In the meantime, this spring ISO-NE filed a proposed short-term "inventoried energy program" from December 1 through the end of February during winters 2023/2024 and 2024/2025 as "a bridge to a long-term, market-based solution that more comprehensively addresses the region’s energy security risks" -- but Commission staff identified that filing as "deficient" and requested additional information, which prompted ISO-NE to provide additional information. In the absence of a Commission quorum willing to vote, those revisions became effective by operation of law on August 6, 2019, although parties have sought rehearing regarding the Commission's failure to act.

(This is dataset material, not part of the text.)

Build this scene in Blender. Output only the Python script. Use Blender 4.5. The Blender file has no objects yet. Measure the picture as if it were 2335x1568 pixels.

But even more time may be necessary. On July 31, 2019, the New England States Committee on Electricity (NESCOE) filed a motion requesting an additional six-month extension of time to allow ISO-NE and the region to work through issues related to ISO-NE’s proposed long-term fuel security mechanism. Representing the governors of the six New England states, NESCOE said granting its request would "enable a more complete and holistic filing in response to the directives in the July 2018 Order, allow ISO-NE to address core consumer protection elements that are fundamental to state support, and remove barriers to achieving a greater degree of regional coalescence around a proposal." Several commenters supported the motion.

Ultimately, the Commission granted an extension of time up to and including April 15, 2020 for ISO-NE to file its long-term fuel security mechanism. While New England will soon be forced to address the issue of fuel security for its electric generating portfolio, these short-term and long-term market changes proposed by the grid operator are on hold for now.